Carta a uma mãe preocupada com a filha que anda de bicicleta

Atualizado em 10 de maio de 2013 às 7:59

Coração materno sofre com pedaladas da cria numa cidade tão hostil aos ciclistas como São Paulo.
bike12

O texto abaixo, de Natália Garcia,  foi publicado, originalmente, no site Planeta Sustentável.

“Calma, mãe.

Eu sei que a cada acidente fatal envolvendo uma bicicleta você se desespera. Sei que quando mais um ciclista morre atropelado você se esquece, instantaneamente, de como admira o fato de eu ter escolhido pedalar pela cidade, porque a realidade gela essa ideia romântica diante da minha fragilidade. Eu preciso te confessar que eu também me desespero. Mais do que isso, a cada ciclista que morre eu me sinto em carne viva.
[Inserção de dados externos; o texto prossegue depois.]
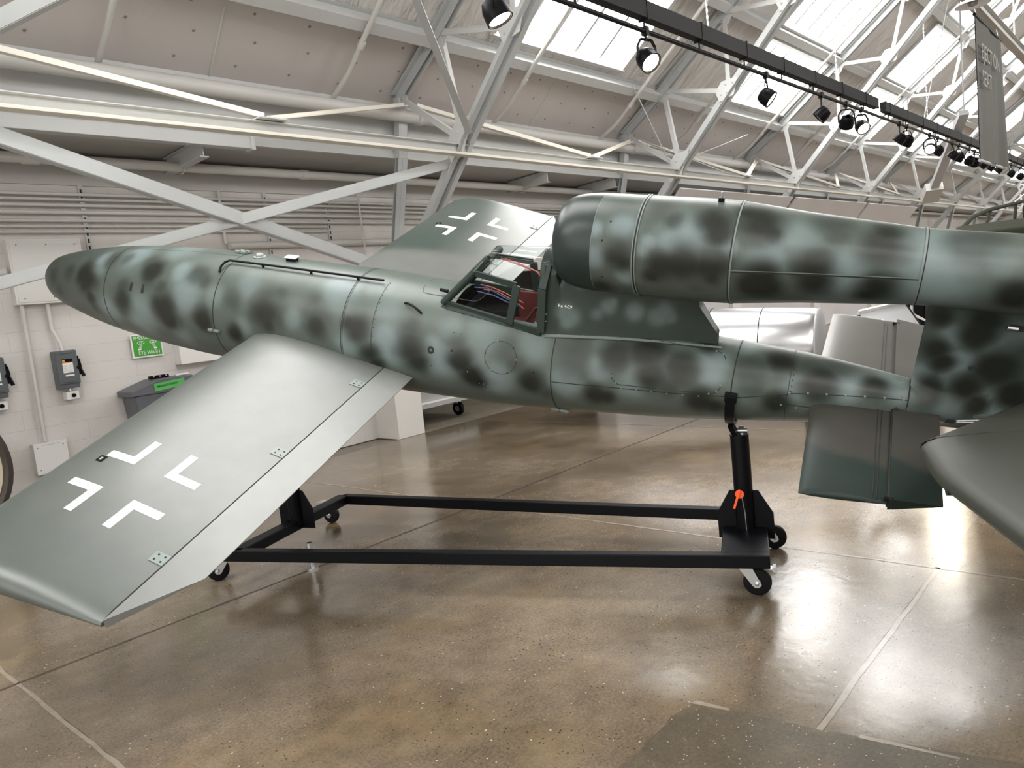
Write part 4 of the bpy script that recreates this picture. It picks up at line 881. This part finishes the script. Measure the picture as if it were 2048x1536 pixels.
for k in range(9): dome(b, Vector((1.112+.012*math.sin(k), -.2375+.085*(k/8)**1.2, .32+.043*k)), Vector((0, -1, .1)), .005, .004, 0)
for k in range(12):
    t = k/12; 
b.build('screw_row', 'rivet', py, local=True)
b = MB(); b.bar((1.105, -.236, .29), (1.105, -.206, .56), .003, .004, (1, 0, 0)); b.bar((1.105, -.206, .56), (1.105, -.15, .69), .003, .004, (1, 0, 0)); b.build('edge_strip', 'seam', py, local=True)
text_mb('Re 4-29', .030, (1.205, -.2275, .470), (1, -.0+.17, -.10), (0, .12, 1), squeeze=.9).build('lettering', 'white', py, local=True, recalc=False)

# engine
b = MB(); xs = list(np.concatenate([[1.165, 1.168, 1.172, 1.18, 1.19, 1.2], np.arange(1.22, 4.651, .025)]))
revolve(b, [1.4245] + [x for x in xs if x > 1.43], ep, 110)
for x, wd, of in ((1.425, .003, .001), (1.664, .006, .006), (1.680, .006, .006), (3.063, .010, .004)): ribbon(b, line((x, 0), (x, 360), 90), ep, wd, of, er, 2)
for x, wd in ((1.672, .008), (2.178, .006), (3.071, .005)): ribbon(b, line((x, 0), (x, 360), 90), ep, wd, .0012, er, 1)
ribbon(b, line((2.186, 0), (2.186, 360), 90), ep, .008, .003, er, 2)
for a in (90, 270):
    ribbon(b, line((2.18, a), (3.06, a-2.5), 20), ep, .006, .001, er, 1); ribbon(b, line((2.18, a-2), (3.06, a-4.5), 20), ep, .004, .002, er, 2)
for x, a in ((1.52, 44), (1.49, 66), (1.49, 110)): dome(b, ep(x, a), (ep(x, a, .1)-ep(x, a)).normalized(), .007, .002, 1)
en = b.build('engine_duct', ['paint', 'seam', 'rivet'], ac, smooth=40, local=True, recalc=False)
def eng_fn(p, ba):
    a = math.degrees(math.atan2(-p.y, p.z-ez(p.x)))
    if a < -70: a = -a
    return p.x, np.radians(a-ba)*max(.1, er(p.x))
paint(en, ENG_B, eng_fn, (.069, .087, .076))
b = MB(); revolve(b, [1.165, 1.168, 1.172, 1.18, 1.19, 1.2] + list(np.arange(1.22, 1.43, .02)) + [1.425], ep, 96)
vs = []; fs = []
for r, x in ((.195, 1.165), (.175, 1.172), (.165, 1.20), (.165, 1.40)): vs += [Vector((x, -r*math.sin(2*PI*k/96), ez(x)+r*math.cos(2*PI*k/96))) for k in range(96)]
for i in range(3):
    for k in range(96): fs.append((i*96+k, (i+1)*96+k, (i+1)*96+(k+1) % 96, i*96+(k+1) % 96))
b.add(vs, fs); b.build('intake_cowl', 'cowl', en, local=True, smooth=45, recalc=False)
b = MB(); b.lathe([(.0, 0), (.165, 0)], (1.38, 0, ez(1.38)), (1, 0, 0), 32, cap=False)
for k in range(-5, 6): b.bar((1.36, .03*k, ez(1.3)-.16), (1.36, .03*k, ez(1.3)+.16), .006, .01, (1, 0, 0), 1)
b.build('intake_grille', ['seam', 'blackm'], en, local=True)
MB().box((2.055, -.012, ez(2.05)+.275), (2.085, .012, ez(2.05)+.302)).build('plug_base', 'blackm', en, local=True)
MB().lathe([(.008, 0), (.006, .03), (.004, .035)], (2.07, 0, ez(2.05)+.30), (0, 0, 1), 10).build('spark_plug', 'zinc', en, local=True)

# wings
XTE, XLE, TMAX = .215, -1.10, .118*1.32
def chordz(x): t = (x-XLE)/(XTE-XLE); return .000 + (-.104)*t
def half(x):
    t = min(1, max(0, (x-XLE)/(XTE-XLE)))
    return 5*TMAX*(.2969*math.sqrt(t)-.126*t-.3516*t*t+.2843*t**3-.1036*t**4)
def zu(x): t = (x-XLE)/(XTE-XLE); return chordz(x)+half(x)*(1.06-.42*max(0, t-.45))
def zl(x): return chordz(x)-half(x)*.80
def ytip(x):
    y = 2.735-.088*x*(1 if x < 0 else 4.6*0+1)
    if x < -.80: y -= .16*((-.80-x)/.30)**2.2
    return y
def make_wing(s):
    """s = -1 towards the camera"""
    nw, ny = 46, 70
    xs = [XLE + (0-XLE)*(1-math.cos(PI/2*i/nw)) for i in range(nw+1)]; xs[-1] = -.004
    loop = [(x, 1) for x in reversed(xs)] + [(x, -1) for x in xs[1:]]
    ts = list(np.linspace(0, .955, ny)) + [.965, .974, .982, .989, .994, .998, 1.0]
    vs = []; fs = []; L = len(loop)
    for t in ts:
        k = 1 if t < .955 else math.sqrt(max(.0, 1-((t-.955)/.045)**2))*.92+.08
        for x, sd in loop:
            y = .28+(ytip(x)-.28)*t; c = chordz(x)
            z = c+((zu(x) if sd > 0 else zl(x))-c)*k
            if t > .955: z -= .0
            vs.append((x, s*y, z))
    for i in range(len(ts)-1):
        for j in range(L): fs.append((i*L+j, i*L+(j+1) % L, (i+1)*L+(j+1) % L, (i+1)*L+j))
    fs.append(tuple((len(ts)-1)*L+j for j in range(L)))
    b = MB(); b.add(vs, fs)
    w_ = b.build('wing', 'wingpaint', ac, local=True, smooth=40)
    GREY, GRN = (.112, .119, .111), (.030, .050, .042)
    def wc(p):
        y = abs(p.y); n1 = noise.noise(Vector((p.x*1.6, p.y*1.1, s*5)))
        if s > 0:   # far wing: grey root, green outer part
            e = 1.32+.22*(p.x+.5)+.10*n1; g_ = 1/(1+math.exp(-(y-e)/.03))*(.85+.4*n1)
            g_ *= min(1, max(.12, (-p.x-.12)/.55))
            if y > 2.5: g_ = max(g_, .45*min(1, (y-2.5)/.2))
        else:
            g_ = .13+.22*max(0, n1) + .34*min(1, max(0, (y-2.25-.25*p.x-.1*n1)/.5)) + .22*max(0, (-p.x-.85)/.25)
        return lerp3(GREY, GRN, min(1, max(0, g_)))
    me = w_.data; at = me.color_attributes.new('paint', 'FLOAT_COLOR', 'POINT')
    for v in me.vertices: at.data[v.index].color = (*wc(v.co), 1)
    # aileron
    vs = []; fs = []; axs = [.004, .05, .10, .15, .19, XTE]; loop = [(x, 1) for x in axs] + [(x, -1) for x in reversed(axs)]; L = len(loop); tsa = np.linspace(0, 1, 30)
    for t in tsa:
        for x, sd in loop:
            yo = 2.728-(x/XTE)*.395; y = .40+(yo-.40)*t; k = 1 if x > .02 else .9
            vs.append((x, s*y, zu(x) if sd > 0 else min(zl(x), zu(x)-.004)))
    for i in range(len(tsa)-1):
        for j in range(L): fs.append((i*L+j, i*L+(j+1) % L, (i+1)*L+(j+1) % L, (i+1)*L+j))
    fs.append(tuple(range(L))); fs.append(tuple((len(tsa)-1)*L+j for j in range(L)))
    a_ = MB().add(vs, fs).build('aileron', 'wingpaint', w_, local=True, smooth=30)
    at = a_.data.color_attributes.new('paint', 'FLOAT_COLOR', 'POINT')
    for v in a_.data.vertices: at.data[v.index].color = (.150, .157, .149, 1) if s < 0 else (.175, .175, .165, 1)
    # white cross of four angles
    b = MB()
    def patch(x0, x1, y0, y1, mi=0, off=.0012):
        n = max(1, int(abs(x1-x0)/.02)); v_ = []; f_ = []
        for i in range(n+1):
            x = x0+(x1-x0)*i/n; v_ += [(x, s*y0, zu(x)+off), (x, s*y1, zu(x)+off)]
        for i in range(n): f_.append((2*i, 2*i+1, 2*i+3, 2*i+2))
        b.add(v_, f_, mi)
    XC, YC = -.5375, 2.010
    for sx in (-1, 1):
        for sy in (-1, 1):
            b = MB(); xi, yi = XC+sx*.105, YC+sy*.102
            patch(xi, xi+sx*.205, yi, yi+sy*.050); patch(xi, xi+sx*.050, yi+sy*.050, yi+sy*.202)
            b.build('cross_marking', 'white', w_, local=True)
    b = MB(); patch(-.875, -.825, 1.915, 1.965); patch(-.860, -.845, 1.928, 1.950, 1, .002); b.build('inspection_hole', ['black', 'zinc'], w_, local=True)
    for y in (.655, 1.445, 2.342):
        b = MB(); zz = zu(-.04)+.002
        dx = (zu(0)-zu(-.08))/.08
        b.obox((-.042, s*y, zz), ((.042, 0, .042*dx), (0, .032, 0), (0, 0, .003)))
        for u_, v_ in ((-.06, -.016), (-.022, -.016), (-.06, .016), (-.022, .016)): b.lathe([(.0055, 0), (.0045, .003)], (u_, s*(y+v_), zz+(u_+.042)*dx+.003), (0, 0, 1), 8, 1)
        b.build('hinge_plate', ['rivet', 'seam'], w_, local=True)
    return w_
make_wing(-1); make_wing(1)

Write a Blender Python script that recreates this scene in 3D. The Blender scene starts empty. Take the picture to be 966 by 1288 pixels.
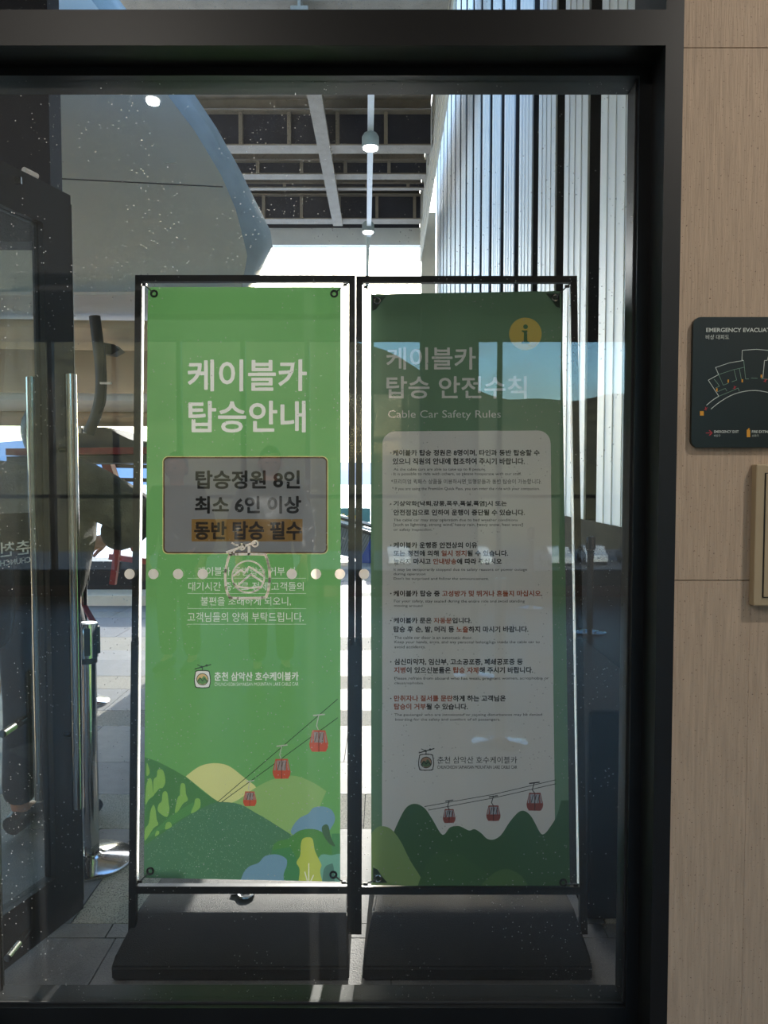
import bpy, bmesh, math, random
import numpy as np
from mathutils import Vector, Matrix
random.seed(7)
RND = random.Random(11)
sc = bpy.context.scene
C = sc.collection
# ------------------------------------------------------------------ camera
F = 930.0; CX, CY = 483.0, 644.0; EYE = 1.5; PITCH = math.radians(2.5)
cam = bpy.data.cameras.new('camera'); co = bpy.data.objects.new('camera', cam); C.objects.link(co)
cam.sensor_fit = 'VERTICAL'; cam.sensor_height = 36.0; cam.lens = F / 1288 * 36.0
cam.clip_start = .02; cam.clip_end = 20000
co.location = (0, 0, EYE); co.rotation_euler = (math.pi / 2 - PITCH, 0, 0)
sc.camera = co
# ------------------------------------------------------------------ world
SUN_EL = math.radians(15.0); SUN_AZ = math.radians(3.65)          # low sun ahead, slightly to the right
w = bpy.data.worlds.new('world'); sc.world = w; w.use_nodes = True
nt = w.node_tree; nt.nodes.clear()
def wn(t, **k):
    n = nt.nodes.new(t)
    for a, b in k.items(): setattr(n, a, b)
    return n
sky = wn('ShaderNodeTexSky', sky_type='NISHITA', sun_disc=False, sun_elevation=SUN_EL, sun_rotation=SUN_AZ,
         air_density=1.0, dust_density=.9, ozone_density=2.5)
tc = wn('ShaderNodeTexCoord'); mp = wn('ShaderNodeMapping'); mp.inputs['Scale'].default_value = (1.2, 1.2, 4.5)
nz = wn('ShaderNodeTexNoise'); nz.inputs['Scale'].default_value = 2.2; nz.inputs['Detail'].default_value = 8; nz.inputs['Roughness'].default_value = .55
rp = wn('ShaderNodeValToRGB'); rp.color_ramp.elements[0].position = .55; rp.color_ramp.elements[1].position = .75
mx = wn('ShaderNodeMixRGB'); mx.inputs['Color2'].default_value = (2.6, 2.75, 3.0, 1)
bg = wn('ShaderNodeBackground'); bg.inputs['Strength'].default_value = .62
wo = wn('ShaderNodeOutputWorld')
L = nt.links.new
L(tc.outputs['Generated'], mp.inputs['Vector']); L(mp.outputs['Vector'], nz.inputs['Vector']); L(nz.outputs['Fac'], rp.inputs['Fac'])
L(rp.outputs['Color'], mx.inputs['Fac']); hs_ = wn('ShaderNodeHueSaturation'); hs_.inputs['Saturation'].default_value = 1.12; L(sky.outputs['Color'], hs_.inputs['Color']); L(hs_.outputs[0], mx.inputs['Color1']); L(mx.outputs['Color'], bg.inputs['Color']); L(bg.outputs[0], wo.inputs[0])
# ------------------------------------------------------------------ sun
sl = bpy.data.lights.new('sun', 'SUN'); sl.energy = 6.5; sl.angle = math.radians(.6); sl.color = (1, .95, .87)
so = bpy.data.objects.new('sun', sl); C.objects.link(so)
sd = Vector((math.sin(SUN_AZ) * math.cos(SUN_EL), math.cos(SUN_AZ) * math.cos(SUN_EL), math.sin(SUN_EL)))
so.rotation_euler = sd.to_track_quat('Z', 'Y').to_euler(); so.location = sd * 30
# ------------------------------------------------------------------ view
sc.view_settings.view_transform = 'Standard'; sc.view_settings.look = 'None'
sc.view_settings.gamma = 1; sc.view_settings.use_curve_mapping = False
sc.view_settings.exposure = 0.5
sc.cycles.max_bounces = 12; sc.cycles.transparent_max_bounces = 24
sc.cycles.transmission_bounces = 8; sc.cycles.diffuse_bounces = 5; sc.cycles.glossy_bounces = 5
sc.cycles.sample_clamp_indirect = 6

# ------------------------------------------------------------------ helpers
sp_, cp_ = math.sin(PITCH), math.cos(PITCH)
def ray(x, y):
    dx = (x - CX) / F; dy = (CY - y) / F
    return Vector((dx, cp_ + dy * sp_, -sp_ + dy * cp_))
def at(x, y, Y):
    d = ray(x, y); return Vector((0, 0, EYE)) + d * (Y / d.y)
def at_plane(x, y, P, N):
    d = ray(x, y); O = Vector((0, 0, EYE)); return O + d * ((P - O).dot(N) / d.dot(N))
def at_floor(x, y, z=0.0):
    d = ray(x, y); return Vector((0, 0, EYE)) + d * ((z - EYE) / d.z)
def srgb(r, g, b):
    f = lambda c: (c / 255 / 12.92) if c / 255 <= .04045 else ((c / 255 + .055) / 1.055) ** 2.4
    return (f(r), f(g), f(b))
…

Sempre que saio com minha bicicleta em São Paulo, eu assumo um risco. E sei que você morre de medo desse risco, especialmente em dias como hoje, quando ele fica tão palpável. A diretora Gisela Matta faleceu nessa manhã, vítima de atropelamento por um ônibus. O motorista declarou que só percebeu o acidente ao ouvir “um barulho”. Quando desceu do coletivo, deparou-se com Gisela caída no chão ao lado de sua bicicleta.

Eu sei no que você está pensando, mãe, e você está certa. Podia sim ter sido eu.

Mas aceite, eu não vou parar de pedalar. Não é só por ativismo. Apesar de saber que a bicicleta é uma solução barata que combina mobilidade e saúde, não é apenas a consciência disso que me move a arriscar meu próprio corpo sempre que pedalo (até porque essa não é uma opção que atenda a todos, como o transporte público pode ser). A verdade é que percorrer a cidade de bicicleta é infinitamente mais agradável, rápido e versátil para mim do que qualquer outro meio de transporte.

Eu já te expliquei que não sou cicloativista. Meu trabalho de pesquisa não tem a ver apenas com o uso de bicicletas como meio de transporte, mas com mais opções de mobilidade. Isso inclui andar a pé, de bicicleta, de moto, de transporte público e de carro. Como você bem sabe, tirando a moto, eu frequentemente oscilo entre todos esses modais. E essa sensação da carne viva acontece quando vejo qualquer acidente de trânsito, com pedestres, motos, etc.

Eu sei que isso vai dar um nó na sua cabeça, mãe, mas eu não sou ciclista. Assim como ninguém se referiu à Gisela Matta como ciclista. Ela era a diretora de televisão Gisela Matta, que talvez em seu dia-a-dia ou talvez apenas naquele fatídico domingo, tenha escolhido pedalar.

São Paulo não é para bicicletas, você me diz. Copenhague e Amsterdam, as duas referências mundias de cidades cicláveis, também não eram, eu te respondo. Uma porção de acidentes aconteceram por lá também, até que elas fossem sendo adaptadas ao que uma parte crescente de seus moradores queria. Aqui tem muitas subidas, você insiste. São Francisco, o berço do Critical Mass que inspirou a bicicletada no Brasil, tem muito mais, te explico. É perigoso, precisa de muita coragem, você reluta. Precisa de mais coragem ainda para encarar dirigir um carro, em especial no horário de rush, eu afirmo.

Eu sei que, com toda essa preocupação, você só quer o meu bem, mãe.

Mas se você quer fazer algo por mim, eu te peço duas coisas. A primeira é: pare de dizer que sua filha é ciclista. Você não se refere ao meu irmão, seu filho mais novo, como motorista, não é? Então, eu sou apenas a Natália. Meu principal meio de transporte é uma bicicleta, mas isso não define quem eu sou ou, pior, a que “time” eu pertenço no trânsito. Para mim, aliás, a segregação humana entre modais que brigam entre si por espaços públicos para se locomover pelas ruas é de uma violência sem tamanho. A segunda é: aprenda a me enxergar. E não estou falando metaforicamente. É que fisicamente eu me sinto invisível uma porção de vezes quando pedalo na rua, como a Gisela foi para o motorista de ônibus. Eu sei que o fato de eu pedalar sensibilizou muito teu olhar nas ruas, mas se puder espalhar esse pedido aos seus amigos, já te agradeço muito.

No mais, nos resta amargar mais esse luto. Sem esmorecer.”